Jessie Ware has told Music Week about the “delicious” prospect of surprising the music business with her fourth album, which is soon to arrive off the back of the runaway success of her Table Manners podcast.
Since her last album, 2017’s Glasshouse, the singer and her mum Lennie have hit 3 million listens for their show, which sees them cook for and interview guests at home. So far, they’ve hosted Ed Sheeran – with whom Ware co-wrote Say You Love Me – Sam Smith, Sadiq Khan and a range of other big names. The podcast has had 1 million listens in lockdown alone.
Meanwhile, Ware has been gearing up for her new record What’s Your Pleasure? which comes out on June 26 via PMR/Virgin EMI. She delayed its release by a week in honour of Juneteenth, which celebrates African-American freedom in the US. We caught up with the singer in lockdown for the new issue of Music Week to hear about a new chapter for her pop career.
“I’m in a really good place, I’ve learned loads and the music is only feeling so good because of the podcast,” she said. “I don’t take myself too seriously, and the podcast certainly demonstrates that.”
“Initially, doing it made me think, ‘Isn’t this what work should feel like?’” she continued. “I don’t want to sound woe is me and get the old violins out, but I realised that I’d lost a sense of joy and enthusiasm for music and the promotion aspect. And when I thought that people potentially weren’t that interested in me, the podcast was an escape from that.”
Her Mercury-nominated Top 5 debut Devotion (132,618 sales, OCC) came out in 2012, and was followed by two more Top 10 albums – Tough Love in 2014 (93,718 sales) and 2017’s Glasshouse (43,412).
I realised that I’d lost a sense of joy and enthusiasm for music
Jessie Ware
But during the promo run for Glasshouse, Ware became disillusioned. She asked Universal Music UK chairman and CEO David Joseph if she could move from Island to Virgin EMI, where she would work on the album alongside Ted Cockle, who was recently replaced by Rebecca Allen as president.
“We adore Jessie,” David Joseph told Music Week. “She is hugely engaging, immensely talented and genuinely hilarious – we all want her to win. Her natural talent and fearless curiosity have allowed her to consistently reimagine her art while never being afraid to reinvent, and the new record is testament to that.”
Ware revealed that many in the business have congratulated her on the success of her podcast, hinting that they may not have been expecting another album just yet.
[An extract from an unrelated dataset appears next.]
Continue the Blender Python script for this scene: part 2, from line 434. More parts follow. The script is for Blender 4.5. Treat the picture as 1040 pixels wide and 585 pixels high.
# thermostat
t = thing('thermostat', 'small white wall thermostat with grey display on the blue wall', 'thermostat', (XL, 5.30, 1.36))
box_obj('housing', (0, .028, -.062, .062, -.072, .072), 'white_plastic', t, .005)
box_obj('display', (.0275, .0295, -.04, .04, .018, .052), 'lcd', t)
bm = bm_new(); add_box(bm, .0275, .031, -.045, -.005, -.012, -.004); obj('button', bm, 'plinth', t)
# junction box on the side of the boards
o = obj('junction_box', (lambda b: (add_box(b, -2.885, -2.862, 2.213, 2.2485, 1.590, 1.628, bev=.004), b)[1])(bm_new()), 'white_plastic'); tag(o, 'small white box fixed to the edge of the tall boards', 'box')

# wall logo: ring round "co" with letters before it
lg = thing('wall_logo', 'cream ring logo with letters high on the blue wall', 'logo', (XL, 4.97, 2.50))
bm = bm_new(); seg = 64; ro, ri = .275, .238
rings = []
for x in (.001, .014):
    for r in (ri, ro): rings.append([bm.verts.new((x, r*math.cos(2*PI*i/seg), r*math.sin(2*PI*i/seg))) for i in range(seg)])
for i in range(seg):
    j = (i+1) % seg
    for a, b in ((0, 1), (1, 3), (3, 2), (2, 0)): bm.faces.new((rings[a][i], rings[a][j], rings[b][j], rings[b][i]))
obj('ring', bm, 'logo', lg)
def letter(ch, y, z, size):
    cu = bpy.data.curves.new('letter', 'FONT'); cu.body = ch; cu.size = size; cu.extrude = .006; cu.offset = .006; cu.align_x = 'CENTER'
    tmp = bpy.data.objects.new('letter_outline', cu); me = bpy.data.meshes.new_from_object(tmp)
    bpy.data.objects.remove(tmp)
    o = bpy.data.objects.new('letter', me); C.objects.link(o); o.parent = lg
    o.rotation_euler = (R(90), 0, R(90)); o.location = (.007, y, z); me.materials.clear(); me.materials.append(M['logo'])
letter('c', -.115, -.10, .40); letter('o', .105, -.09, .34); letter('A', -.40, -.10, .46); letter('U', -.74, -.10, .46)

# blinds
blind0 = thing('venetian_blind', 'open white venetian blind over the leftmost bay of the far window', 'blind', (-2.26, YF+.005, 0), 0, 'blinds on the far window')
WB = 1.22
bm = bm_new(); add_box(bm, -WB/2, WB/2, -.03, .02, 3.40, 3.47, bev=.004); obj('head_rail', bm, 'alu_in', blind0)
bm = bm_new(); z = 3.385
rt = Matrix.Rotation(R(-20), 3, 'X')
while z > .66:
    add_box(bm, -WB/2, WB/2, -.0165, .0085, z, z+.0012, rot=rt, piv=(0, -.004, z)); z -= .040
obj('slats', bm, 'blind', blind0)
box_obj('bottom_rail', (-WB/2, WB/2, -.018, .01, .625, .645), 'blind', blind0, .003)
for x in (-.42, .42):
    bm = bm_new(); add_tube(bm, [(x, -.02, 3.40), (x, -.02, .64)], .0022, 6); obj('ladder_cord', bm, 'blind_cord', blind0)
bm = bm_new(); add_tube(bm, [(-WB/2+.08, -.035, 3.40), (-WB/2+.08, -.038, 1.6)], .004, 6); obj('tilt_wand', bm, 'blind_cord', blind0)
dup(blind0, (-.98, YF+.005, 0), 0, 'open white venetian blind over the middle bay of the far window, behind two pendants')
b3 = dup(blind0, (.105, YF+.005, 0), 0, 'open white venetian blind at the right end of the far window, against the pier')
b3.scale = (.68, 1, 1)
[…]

Jessie is hugely engaging, immensely talented and genuinely hilarious
David Joseph, Universal Music UK
“It makes me chuckle, I’ve had many a music exec approach me – in a really wonderful way, don’t get me wrong – to congratulate me on the podcast, and in my head I think everyone thought maybe I’d stop making music,” she said. “It was quite delicious because I knew I had this good record coming. It’s quite fun surprising people.”
The singer, who’s now managed by Peter Loraine’s Fascination Team, said Table Manners has become her “biggest PR tool by fluke and total accident”.
“I felt like I could make any record I wanted,” she said. “I’ve always been known as this ‘underground’ or ‘underrated artist’, which actually I disagree with, I’m on my fourth record and lots of people don’t get to this point.
“But there’s always been this sense that people haven’t discovered me fully and what the podcast did was show a complete other side to me that you don’t get to see when you hear an album, and a personality of mine that I wasn’t able to present in my music because I didn’t particularly want to.”